EARLY in March 1925 a package from West Cork arrived at the office of Silas Ross, the local undertaker in Reno, Nevada, USA.
BY PAULINE MURPHY
When Mr Ross opened the well-travelled parcel he saw a bunch of shamrock with a note attached from a Mrs Blanchfield of Courtmacsherry.
She had one simple request: place the shamrock on the grave of William Blanchfield, her son who had tragically died in Reno the previous year.
William, also known as ‘Big Bill’ Blanchfield was born in 1895 to Martin and Lizzie Ann (née O’Brien) in Courtmacsherry.
He joined the Royal Air Force at the outbreak of World War I and flew reconnaissance missions across Europe.
He also shot down German aircraft and ended the war with the rank of major.
After the war Bill emigrated to America where he joined the US Postal Service as an airmail pilot and was assigned to the Reno-Elko run in northern Nevada.
He undertook flights in sub-zero temperatures and battled blizzards in the treacherous Sierra Nevada mountain range.
In 1923 the West Cork man gained fame as the first pilot to fly in a day-to-night transcontinental airmail delivery.
Tragedy struck on August 1st 1924 when Bill was performing an aerial tribute at the funeral of Air Mail service mechanic Samuel Garrans who died three days earlier in an accident.
The tribute involved the ceremonial dropping of a wreath on the grave of the airman.
It was usually a two man task but, on the day of the funeral Bill’s co-pilot was sick and unable to fly but, the steadfast West Cork man pressed on with his tribute.
Bill flew his De Havilland DH4 bi-plane in three slow descending circles above the graveyard where the burial was taking pace.
He was flying his plane with one hand while holding the wreath with the other.
Unfortunately, a strong gust of wind blew Bill’s plane into a violent spin and it struck telephone wires before crashing into a house on Ralston Street and burst into flames.
The occupants of the house, the McKinley family, were thankfully not at home at the time.
Big Bill Blanchfield was killed instantly. His death was greatly mourned in Reno where he had become a very popular figure.
Bill left behind a devastated fiancée Roma Meek, his brother who lived in California, his sister who lived in New York, and his widowed mother at home in Courtmacsherry.
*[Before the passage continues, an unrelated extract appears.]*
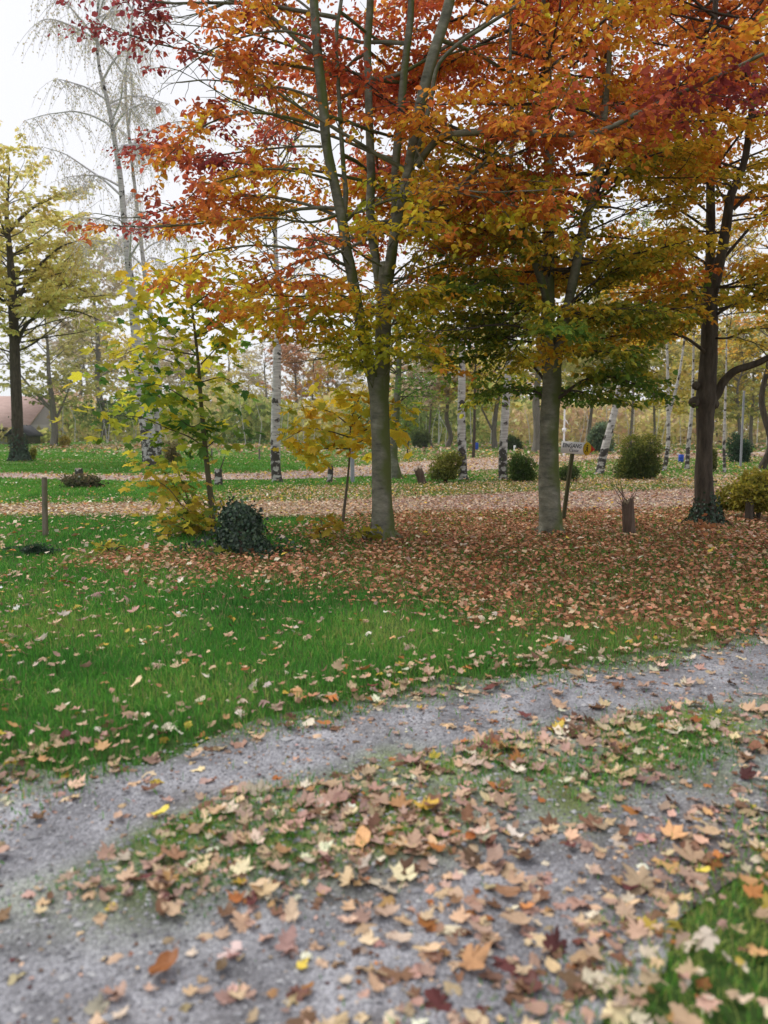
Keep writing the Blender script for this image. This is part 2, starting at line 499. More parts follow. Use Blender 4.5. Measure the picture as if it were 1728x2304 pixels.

The 29-year-old West Cork man was laid to rest with full military honours in the veterans’ section of Reno’s Mountain View Cemetery following funeral mass at St Thomas Aquinas Cathedral.
The inquest which followed Bill’s death found that no blame could be attached to the aviator or the plane.
Bill was praised as a brave airman with 10 years’ experience while the De Havilland plane was in perfect working order.
A year after her son’s death, Mrs Blanchfield sent shamrock across the Atlantic Ocean to be placed on Bill’s grave for St Patrick’s Day and it was a tradition she carried on until her death in the 1940s. Bill’s sister then continued the poignant tradition until her own death in the 1970s.
The Reno undertaker Silas Ross, who was the yearly recipient of the parcel from Courtmacsherry, continued with the shamrock tradition at Big Bill’s grave until his own death in 1975.
Local lady Barbara McKinley Rabenstein took on the tradition in the 1980s and Reno historian Cindy Ainsworth picked it up in the 1990s.
Reno’s Irish heritage group The Sons and Daughters of Erin now continue the 100-year-old tradition and have done sterling work in rekindling the tribute to the Courtmacsherry flying ace.